Sabía que el Salar era bellísimo, que guardaba grandes recursos minerales que algún día beneficiarán a los bolivianos, que era un desierto de sal que limitaba con volcanes; que había, hacia el sur, unas lagunas de colores; pero lo que ignoraba es que el salar tenía vida: que existía gente emprendedora quemada por el resplandor del sol y la sal y por el frío nocturno; que el territorio aparentemente vacío estaba habitado por mamíferos como llamas, guanacos, zorros, chinchillas y armadillos, nuestros tatuces del trópico; que moran hermosos flamencos rosados llamados “parihuanas” y que uno cree que sólo los puede ver en el Caribe, el Mediterráneo o en África; que en la estepa helada había flora prehistórica; que existía la hermosa Isla del Pescado poblada de cactus; que se encontraban algunos pequeños ojos de volcanes a ras del suelo, agujeros extraños, casi extraterrestres, que emiten vapores y donde hierve el barro salado o el agua.

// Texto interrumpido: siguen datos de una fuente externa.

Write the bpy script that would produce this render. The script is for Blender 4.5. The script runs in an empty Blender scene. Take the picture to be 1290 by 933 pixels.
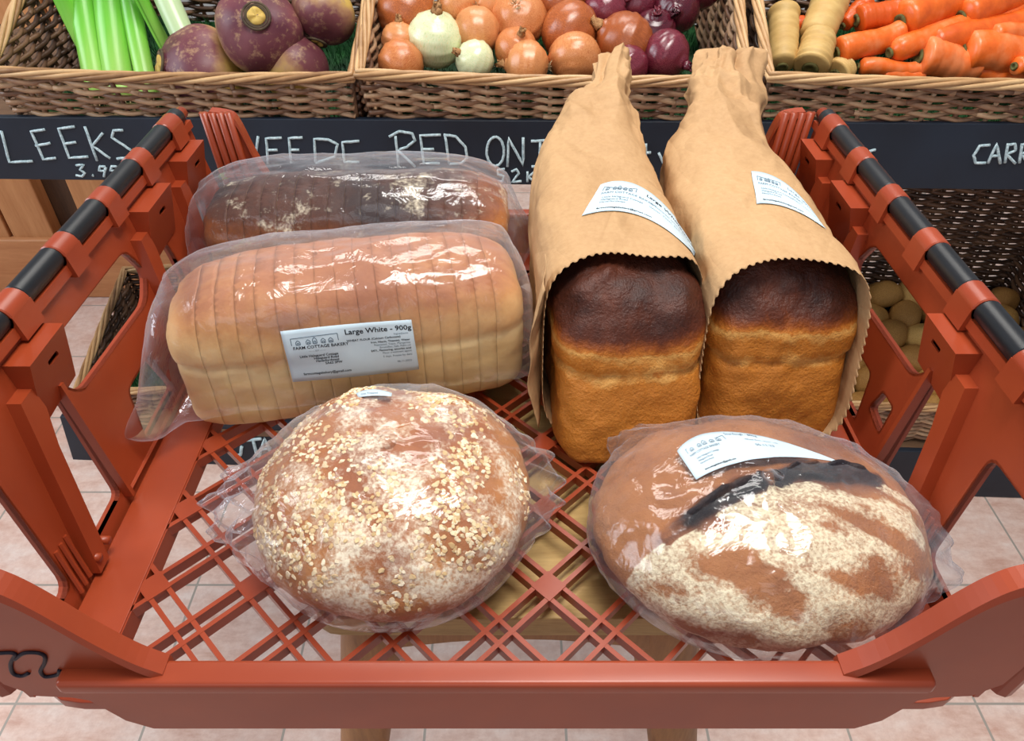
import bpy, bmesh, math, random
from mathutils import Vector, Matrix, noise, Euler
from mathutils.bvhtree import BVHTree
from mathutils.geometry import tessellate_polygon
random.seed(7)
SC = bpy.context.scene
COL = SC.collection
T = 0.742            # height of the tray floor above the ground
# ------------------------------------------------------------------ camera
FPX = 940.0
PITCH = math.radians(40.3)
HC = 0.458
cam_d = bpy.data.cameras.new('camera')
cam = bpy.data.objects.new('camera', cam_d); COL.objects.link(cam)
cam.location = (0, 0, T + HC)
cam.rotation_euler = (math.pi/2 - PITCH, 0, 0)
cam_d.sensor_width = 36; cam_d.lens = 36*FPX/1290
cam_d.clip_start = .02
SC.camera = cam
# ------------------------------------------------------------------ world, lights, exposure
w = bpy.data.worlds.new('shop_light'); SC.world = w; w.use_nodes = True
bg = w.node_tree.nodes['Background']
bg.inputs[0].default_value = (0.80, 0.87, 1.0, 1); bg.inputs[1].default_value = 0.36
def area(name, loc, aim, size, energy, col, sy=None):
    d = bpy.data.lights.new(name, 'AREA'); d.energy = energy; d.color = col
    d.shape = 'RECTANGLE'; d.size = size; d.size_y = sy or size
    o = bpy.data.objects.new(name, d); COL.objects.link(o)
    o.location = loc
    o.rotation_euler = (Vector(aim)-Vector(loc)).to_track_quat('-Z', 'Y').to_euler()
    return o
area('window_light_left', (-2.6, .5, 2.0), (0, .7, .8), 1.6, 52, (.86, .93, 1), 1.3)
area('shop_front_window_light', (-.5, -2.6, 2.2), (0, .5, .7), 2.4, 16, (.88, .94, 1), 1.5)
area('ceiling_light', (.3, .4, 2.75), (.1, .6, 0), 1.1, 50, (1, .96, .9), .5)
area('ceiling_light', (.0, 2.0, 2.75), (0, 1.0, .5), 1.4, 26, (1, .96, .9), .5)
SC.view_settings.view_transform = 'Standard'
SC.view_settings.look = 'None'
SC.view_settings.gamma = 1
SC.view_settings.use_curve_mapping = False
SC.view_settings.exposure = -0.14
# ------------------------------------------------------------------ projection helpers (pixel -> place on a real surface)
def ray(px, py):
    v = (466.5-py)/FPX
    return Vector(((px-645)/FPX, math.cos(PITCH)+v*math.sin(PITCH), -math.sin(PITCH)+v*math.cos(PITCH)))
def on_plane(px, py, n, c):        # local coordinates: dot(n,p)=c
    r = ray(px, py); o = Vector((0, 0, HC)); n = Vector(n)
    return o + r*((c-n.dot(o))/n.dot(r))
def V(x, y, z): return Vector((x, y, z+T))
# ------------------------------------------------------------------ colour and material helpers
def lin(c):
    return tuple((x/12.92 if x <= .04045 else ((x+.055)/1.055)**2.4) for x in c)
def rgb(r, g, b): return lin((r/255, g/255, b/255))+(1,)
class NT:
    def __init__(s, name):
        s.m = bpy.data.materials.new(name); s.m.use_nodes = True
        s.t = s.m.node_tree; s.n = s.t.nodes; s.b = s.n['Principled BSDF']; s.out = s.n['Material Output']
    def node(s, ty, **kw):
        x = s.n.new(ty)
        for k, v in kw.items(): setattr(x, k, v)
        return x
    def l(s, a, b): s.t.links.new(a, b)
    def noise(s, scale, detail=4, rough=.55, vec=None, stretch=None, coord='Object', dist=0):
        nz = s.node('ShaderNodeTexNoise'); nz.inputs['Scale'].default_value = scale
        nz.inputs['Detail'].default_value = detail; nz.inputs['Roughness'].default_value = rough
        nz.inputs['Distortion'].default_value = dist
        tc = s.node('ShaderNodeTexCoord')
        mp = s.node('ShaderNodeMapping')
        if stretch: mp.inputs['Scale'].default_value = stretch
        s.l(vec or tc.outputs[coord], mp.inputs['Vector']); s.l(mp.outputs[0], nz.inputs['Vector'])
        return nz.outputs['Fac']
    def ramp(s, fac, stops):
        r = s.node('ShaderNodeValToRGB'); e = r.color_ramp.elements
        while len(e) < len(stops): e.new(.5)
        for x, (p, c) in zip(e, stops): x.position = p; x.color = c
        s.l(fac, r.inputs[0]); return r.outputs[0]
    def mix(s, fac, a, b, mode='MIX'):
        m = s.node('ShaderNodeMix', data_type='RGBA', blend_type=mode)
        for i, v in ((0, fac), (6, a), (7, b)):
            if isinstance(v, (int, float)): m.inputs[i].default_value = v
            elif isinstance(v, tuple): m.inputs[i].default_value = v
            else: s.l(v, m.inputs[i])
        return m.outputs[2]
    def math(s, op, a, b=0.0, clamp=False):
        m = s.node('ShaderNodeMath', operation=op, use_clamp=clamp)
        for i, v in ((0, a), (1, b)):
            if isinstance(v, (int, float)): m.inputs[i].default_value = v
            else: s.l(v, m.inputs[i])
        return m.outputs[0]
    def attr(s, name):
        return s.node('ShaderNodeAttribute', attribute_name=name).outputs['Fac']
    def bump(s, h, strength=.3, dist=.002):
        b = s.node('ShaderNodeBump'); b.inputs['Strength'].default_value = strength; b.inputs['Distance'].default_value = dist
        s.l(h, b.inputs['Height']); s.l(b.outputs[0], s.b.inputs['Normal']); return b
    def base(s, c, rough=.5, spec=.5):
        if isinstance(c, tuple): s.b.inputs['Base Color'].default_value = c
        else: s.l(c, s.b.inputs['Base Color'])
        s.b.inputs['Roughness'].default_value = rough
        s.b.inputs['Specular IOR Level'].default_value = spec
        return s.m
def simple(name, c, rough=.5, spec=.5, var=.12, scale=30, bump=0, stretch=None, c2=None, coord='Object'):
    t = NT(name); nz = t.noise(scale, stretch=stretch, coord=coord)
    c2 = c2 or tuple(x*(1-var*2) for x in c[:3])+(1,)
    col = t.ramp(nz, [(.3, c2), (.7, c)])
    if bump: t.bump(nz, bump)
    return t.base(col, rough, spec)
M = {}
M['tray'] = simple('tray_plastic', rgb(156, 64, 33), .34, .5, c2=rgb(143, 55, 28), scale=14)
M['grip'] = simple('black_grip', rgb(22, 24, 29), .38, .5, scale=60)
M['chalk'] = simple('chalk_paint', rgb(215, 232, 235), .9, .1, scale=250, c2=rgb(150, 175, 182))
M['chalk_dim'] = simple('chalk_faint', rgb(120, 150, 160), .9, .1, scale=250)
M['marker'] = simple('marker_ink', rgb(38, 30, 42), .5, .3)
M['ink'] = simple('label_ink', rgb(30, 34, 42), .6, .2)
M['ink_faint'] = simple('label_ink_faint', rgb(92, 112, 128), .6, .2)
M['label'] = simple('label_paper', rgb(198, 216, 226), .5, .3, c2=rgb(190, 209, 220))
M['board'] = simple('blackboard_paint', rgb(32, 42, 56), .5, .4, scale=6, c2=rgb(24, 30, 40))
t = NT('floor_tiles')
tc = t.node('ShaderNodeTexCoord'); mp = t.node('ShaderNodeMapping')
mp.inputs['Location'].default_value = (.138, -.129, 0)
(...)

Como el Salar es una región de ferrocarriles – por el poblado de Uyuni pasó la primera locomotora que pitó en Bolivia en épocas del presidente Arce – se me ocurrió el inmenso placer que sentiría viajando en tren hasta allí a comienzos del siglo pasado. Claro que novelé un poco. Me figuré como pasajero del Transiberiano, partiendo desde Moscú sentado en su elegante coche-comedor “art decó”, pasando por el incomparable lago Baikal rumbo a China. Imaginé febrilmente que algún día así se transitará por los lagos, volcanes y salares de la planicie de Bolivia. Estoy seguro que durante el auge de la plata y comienzos del estaño, los mineros ricos iban muy cómodos en esos trenes que bajaban al Pacífico y volvían a subir resoplando incansablemente.

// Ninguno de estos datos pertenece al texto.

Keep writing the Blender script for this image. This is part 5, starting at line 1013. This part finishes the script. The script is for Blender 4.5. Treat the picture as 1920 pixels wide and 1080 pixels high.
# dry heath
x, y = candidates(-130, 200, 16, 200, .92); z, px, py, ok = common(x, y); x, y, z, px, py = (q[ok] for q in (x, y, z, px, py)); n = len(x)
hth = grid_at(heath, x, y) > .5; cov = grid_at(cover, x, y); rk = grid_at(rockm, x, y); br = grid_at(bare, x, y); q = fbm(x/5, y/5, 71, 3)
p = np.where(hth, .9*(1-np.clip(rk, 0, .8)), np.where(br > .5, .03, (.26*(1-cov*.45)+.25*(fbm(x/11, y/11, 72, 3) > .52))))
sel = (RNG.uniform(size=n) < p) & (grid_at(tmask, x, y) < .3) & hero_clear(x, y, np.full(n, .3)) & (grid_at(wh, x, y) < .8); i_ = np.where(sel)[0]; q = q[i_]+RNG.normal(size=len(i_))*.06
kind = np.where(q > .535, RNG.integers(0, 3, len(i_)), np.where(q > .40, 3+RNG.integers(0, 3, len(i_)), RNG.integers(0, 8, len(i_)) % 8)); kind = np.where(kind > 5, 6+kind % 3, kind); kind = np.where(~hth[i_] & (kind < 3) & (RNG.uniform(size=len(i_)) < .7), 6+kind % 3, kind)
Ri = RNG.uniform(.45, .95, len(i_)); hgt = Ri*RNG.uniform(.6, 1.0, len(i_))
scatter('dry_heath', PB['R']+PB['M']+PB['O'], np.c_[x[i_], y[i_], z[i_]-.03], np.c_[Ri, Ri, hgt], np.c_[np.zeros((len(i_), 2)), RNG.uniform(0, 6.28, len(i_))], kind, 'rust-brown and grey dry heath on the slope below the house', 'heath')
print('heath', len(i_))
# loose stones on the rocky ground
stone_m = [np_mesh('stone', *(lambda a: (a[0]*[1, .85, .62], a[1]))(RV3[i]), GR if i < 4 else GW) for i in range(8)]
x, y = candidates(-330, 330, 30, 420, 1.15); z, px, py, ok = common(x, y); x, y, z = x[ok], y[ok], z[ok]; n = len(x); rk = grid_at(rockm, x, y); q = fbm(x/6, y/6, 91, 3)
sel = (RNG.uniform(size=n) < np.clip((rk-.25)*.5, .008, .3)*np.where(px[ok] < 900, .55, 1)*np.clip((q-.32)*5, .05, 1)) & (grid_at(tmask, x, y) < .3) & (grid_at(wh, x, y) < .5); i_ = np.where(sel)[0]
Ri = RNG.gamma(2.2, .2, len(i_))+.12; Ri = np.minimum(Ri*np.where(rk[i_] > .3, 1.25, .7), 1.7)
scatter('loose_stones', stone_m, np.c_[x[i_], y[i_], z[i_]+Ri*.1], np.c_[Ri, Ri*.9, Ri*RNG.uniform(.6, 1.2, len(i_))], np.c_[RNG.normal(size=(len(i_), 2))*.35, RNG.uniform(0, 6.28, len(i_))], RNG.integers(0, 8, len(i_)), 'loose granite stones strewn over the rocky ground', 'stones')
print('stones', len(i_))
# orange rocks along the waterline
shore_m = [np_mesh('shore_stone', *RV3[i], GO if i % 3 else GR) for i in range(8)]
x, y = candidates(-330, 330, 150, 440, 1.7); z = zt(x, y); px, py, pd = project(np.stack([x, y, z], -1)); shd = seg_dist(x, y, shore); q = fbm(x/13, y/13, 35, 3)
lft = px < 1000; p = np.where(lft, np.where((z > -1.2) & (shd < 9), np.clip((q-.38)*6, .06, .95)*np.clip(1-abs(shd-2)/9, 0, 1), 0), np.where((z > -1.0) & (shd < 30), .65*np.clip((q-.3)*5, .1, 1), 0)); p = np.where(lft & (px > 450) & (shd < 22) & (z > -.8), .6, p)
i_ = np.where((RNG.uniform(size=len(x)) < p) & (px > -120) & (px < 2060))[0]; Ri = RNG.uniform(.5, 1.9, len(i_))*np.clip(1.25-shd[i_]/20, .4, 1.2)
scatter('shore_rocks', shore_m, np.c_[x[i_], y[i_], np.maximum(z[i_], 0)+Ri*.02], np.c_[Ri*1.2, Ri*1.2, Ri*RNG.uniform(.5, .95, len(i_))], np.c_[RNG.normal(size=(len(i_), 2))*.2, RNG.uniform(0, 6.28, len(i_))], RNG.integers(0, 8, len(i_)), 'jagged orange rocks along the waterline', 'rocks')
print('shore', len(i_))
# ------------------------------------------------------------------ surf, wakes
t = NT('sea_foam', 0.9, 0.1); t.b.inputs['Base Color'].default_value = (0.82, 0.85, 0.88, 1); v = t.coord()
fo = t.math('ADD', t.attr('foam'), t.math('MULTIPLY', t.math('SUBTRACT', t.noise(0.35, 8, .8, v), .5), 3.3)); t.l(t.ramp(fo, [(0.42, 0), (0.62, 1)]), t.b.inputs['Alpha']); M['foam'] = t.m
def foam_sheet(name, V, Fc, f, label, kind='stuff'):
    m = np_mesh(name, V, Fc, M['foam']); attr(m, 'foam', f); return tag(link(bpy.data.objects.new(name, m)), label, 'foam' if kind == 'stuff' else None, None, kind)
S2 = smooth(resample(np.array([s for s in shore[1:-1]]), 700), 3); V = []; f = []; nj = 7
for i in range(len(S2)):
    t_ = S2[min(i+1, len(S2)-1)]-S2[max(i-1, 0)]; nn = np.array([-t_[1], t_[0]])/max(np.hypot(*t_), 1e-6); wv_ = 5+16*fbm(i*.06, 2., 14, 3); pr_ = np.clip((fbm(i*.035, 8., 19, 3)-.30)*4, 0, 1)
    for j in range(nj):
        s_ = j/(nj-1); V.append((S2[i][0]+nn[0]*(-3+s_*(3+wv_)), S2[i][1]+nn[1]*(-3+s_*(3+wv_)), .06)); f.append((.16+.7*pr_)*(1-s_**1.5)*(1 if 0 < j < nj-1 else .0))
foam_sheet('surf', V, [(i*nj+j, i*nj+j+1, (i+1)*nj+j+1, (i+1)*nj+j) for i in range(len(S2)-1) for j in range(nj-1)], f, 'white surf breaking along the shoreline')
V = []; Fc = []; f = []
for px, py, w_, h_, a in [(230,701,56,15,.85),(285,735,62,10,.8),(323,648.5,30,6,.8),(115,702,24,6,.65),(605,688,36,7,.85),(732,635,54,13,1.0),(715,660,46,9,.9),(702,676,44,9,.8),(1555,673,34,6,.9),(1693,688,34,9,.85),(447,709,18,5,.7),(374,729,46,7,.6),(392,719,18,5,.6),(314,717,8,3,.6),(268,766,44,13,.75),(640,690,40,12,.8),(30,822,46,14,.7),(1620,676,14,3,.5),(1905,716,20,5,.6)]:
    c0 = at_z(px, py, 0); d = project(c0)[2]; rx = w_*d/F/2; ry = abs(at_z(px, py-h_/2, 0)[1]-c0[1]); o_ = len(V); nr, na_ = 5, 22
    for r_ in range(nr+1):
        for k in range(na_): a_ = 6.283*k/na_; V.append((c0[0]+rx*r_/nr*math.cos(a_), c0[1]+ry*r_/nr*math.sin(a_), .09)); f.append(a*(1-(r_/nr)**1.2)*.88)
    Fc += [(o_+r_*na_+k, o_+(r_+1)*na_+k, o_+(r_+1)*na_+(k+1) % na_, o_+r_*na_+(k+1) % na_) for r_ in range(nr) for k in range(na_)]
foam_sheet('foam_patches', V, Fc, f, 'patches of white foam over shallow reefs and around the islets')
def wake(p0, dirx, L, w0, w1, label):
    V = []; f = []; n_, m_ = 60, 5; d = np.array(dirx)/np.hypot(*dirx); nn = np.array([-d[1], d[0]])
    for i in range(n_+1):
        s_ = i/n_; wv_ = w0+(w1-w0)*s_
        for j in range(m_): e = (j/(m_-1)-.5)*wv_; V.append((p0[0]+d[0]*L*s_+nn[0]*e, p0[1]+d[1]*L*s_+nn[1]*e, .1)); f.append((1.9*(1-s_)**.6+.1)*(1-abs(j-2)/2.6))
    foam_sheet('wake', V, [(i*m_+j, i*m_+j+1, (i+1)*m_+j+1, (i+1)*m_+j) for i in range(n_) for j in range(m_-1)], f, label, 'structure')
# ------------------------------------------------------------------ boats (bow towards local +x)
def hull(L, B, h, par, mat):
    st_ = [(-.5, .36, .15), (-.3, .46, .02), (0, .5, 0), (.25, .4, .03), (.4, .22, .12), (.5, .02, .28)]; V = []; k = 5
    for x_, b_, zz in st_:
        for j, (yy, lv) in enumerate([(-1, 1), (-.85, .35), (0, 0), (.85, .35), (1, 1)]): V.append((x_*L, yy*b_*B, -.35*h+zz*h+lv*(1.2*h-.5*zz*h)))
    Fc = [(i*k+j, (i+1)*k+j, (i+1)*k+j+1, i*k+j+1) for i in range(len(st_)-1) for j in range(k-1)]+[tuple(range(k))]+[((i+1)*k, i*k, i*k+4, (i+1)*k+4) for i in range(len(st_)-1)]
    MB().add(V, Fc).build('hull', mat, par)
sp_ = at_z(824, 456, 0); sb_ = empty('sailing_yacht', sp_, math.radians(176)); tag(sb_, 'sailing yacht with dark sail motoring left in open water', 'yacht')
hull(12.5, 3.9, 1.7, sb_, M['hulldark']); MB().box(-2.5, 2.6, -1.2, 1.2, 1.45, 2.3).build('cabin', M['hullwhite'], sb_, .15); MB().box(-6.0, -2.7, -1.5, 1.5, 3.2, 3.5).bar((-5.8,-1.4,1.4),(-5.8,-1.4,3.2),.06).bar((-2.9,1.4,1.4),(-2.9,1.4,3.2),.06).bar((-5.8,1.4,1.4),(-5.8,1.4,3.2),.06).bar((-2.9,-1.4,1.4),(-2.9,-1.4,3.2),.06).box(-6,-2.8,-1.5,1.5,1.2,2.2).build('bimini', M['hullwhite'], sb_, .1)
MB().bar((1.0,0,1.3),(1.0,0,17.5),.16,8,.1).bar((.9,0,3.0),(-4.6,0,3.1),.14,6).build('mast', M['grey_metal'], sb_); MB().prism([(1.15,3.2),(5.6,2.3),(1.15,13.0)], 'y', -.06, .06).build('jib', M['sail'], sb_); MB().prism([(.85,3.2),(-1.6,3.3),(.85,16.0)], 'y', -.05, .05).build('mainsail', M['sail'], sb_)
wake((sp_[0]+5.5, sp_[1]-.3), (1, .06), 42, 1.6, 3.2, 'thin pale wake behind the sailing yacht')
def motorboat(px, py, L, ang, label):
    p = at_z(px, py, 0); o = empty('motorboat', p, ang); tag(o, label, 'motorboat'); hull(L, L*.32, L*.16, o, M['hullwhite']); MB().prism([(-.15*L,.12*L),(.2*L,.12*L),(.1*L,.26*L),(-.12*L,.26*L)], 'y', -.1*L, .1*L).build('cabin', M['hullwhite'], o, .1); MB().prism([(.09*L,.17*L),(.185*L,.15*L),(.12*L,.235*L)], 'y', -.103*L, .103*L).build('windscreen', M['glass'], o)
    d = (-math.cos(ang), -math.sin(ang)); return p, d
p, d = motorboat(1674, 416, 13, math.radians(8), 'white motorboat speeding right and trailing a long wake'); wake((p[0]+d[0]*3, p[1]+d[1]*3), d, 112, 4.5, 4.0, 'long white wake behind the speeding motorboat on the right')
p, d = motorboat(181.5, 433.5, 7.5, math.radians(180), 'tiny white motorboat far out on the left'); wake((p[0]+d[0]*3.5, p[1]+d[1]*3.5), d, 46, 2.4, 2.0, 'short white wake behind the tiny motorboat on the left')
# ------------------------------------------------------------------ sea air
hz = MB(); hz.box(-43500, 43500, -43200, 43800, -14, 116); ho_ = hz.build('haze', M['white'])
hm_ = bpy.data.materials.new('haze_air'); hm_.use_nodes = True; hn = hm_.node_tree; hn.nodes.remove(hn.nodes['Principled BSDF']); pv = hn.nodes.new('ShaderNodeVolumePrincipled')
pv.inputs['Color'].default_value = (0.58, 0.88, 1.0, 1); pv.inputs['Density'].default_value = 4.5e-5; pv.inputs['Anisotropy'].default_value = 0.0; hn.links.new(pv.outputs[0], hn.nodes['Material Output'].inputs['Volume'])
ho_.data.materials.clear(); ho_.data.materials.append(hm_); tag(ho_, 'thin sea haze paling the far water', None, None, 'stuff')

El cementerio de trenes que muestra Marie France en Espejo del Cielo, estremece, hace pensar en lo que fue aquella zona hace un siglo. Esos fierros carcomidos por la ventisca salina son el testimonio de un pasado duro, difícil, pero glorioso, son los esqueletos a la intemperie de un tiempo de prosperidad que se agotó. Por supuesto, todo volverá a renacer en lo que será el curso de la presente centuria, cuando, además del turismo, en el Salar se alcen enormes ingenios de explotación del litio. Entonces, a lo mejor, el Transiberiano, convertido en un Transaltiplánico, ya no será mera fantasía.
Pareciera imposible que mi inquieto amigo Gastón Ugalde hubiera podido pernoctar durante noches enteras en la puna bucólica donde impera la soledad. Nunca imaginé al más social de los mortales oteando el horizonte en un desierto de sal, de pie justo sobre el “espejo del cielo”. Ahora me entero de que no sólo ama el Salar de Uyuni, sino que también quisiera que lo entierren ahí. Que lo salen habría que decir con mayor propiedad.
Decíamos que este último trabajo de Marie France Perrin sorprende. Los cactus, en todas sus formas, son la vegetación que más abunda en el Salar y sus orillas. En un desierto, salino para colmo, es increíble observar algunos de esos cactus con flores de vivos colores y de fondo el horizonte, donde se perfilan, lejanos, algunos montes cordilleranos. Y la yareta, que llama la atención y que la autora nos cuenta que “crece en suelos y paredes rocosas a más de 4500 metros sobre el nivel del mar. Su aspecto es el de un cojín duro y resinoso. Crece muy lentamente (1,4 mm por año) por lo que una planta de tres metros podría tener dos mil años…” Pero así como existe esta yareta que nos lleva hacia la más lejana historia, también se da la quinua, “el grano de oro de los Andes”, explica la autora. La quinua es un gran alimento pero además enriquece la cocina nacional y se está constituyendo en un elemento cotizado por la alta gastronomía mundial. Nos enteramos que también se puede cultivar papa, cebada, haba, trigo, maíz; es decir que en el Salar, si se trabaja, se vive. Por eso el valor que tienen los hombres y mujeres que, con la piel oscurecida por el solazo y la ventisca helada, han hecho su hogar en el mar de la sal.
Al sur del Salar, pero dentro de su ecosistema, están las lagunas Verde y Colorada. La Laguna Verde es verde de verdad. No es como el Danubio Azul que está bien para el bellísimo vals de Johan Strauss, que seguramente lo conoció así, azul. Según nos relata Marie France, su color esmeralda se debe al alto contenido de magnesio que tienen las formaciones geológicas que la circundan y que la hora que encanta contemplarla es cuando el sol ingresa en el zénit, en su apogeo de brillantez del medio día. La otra laguna hermosa es la Laguna Colorada, que cambia de tonalidad según las horas del día y la dirección de los vientos. Su color bermejo se debe a que existen vertientes termales muy próximas y al elevar la temperatura de sus aguas crecen cierto tipo de algas con pigmentación roja que le dan ese colorido.
No cabe duda que el reto está echado para embarcarse pronto a comprobar tanta belleza con los propios ojos.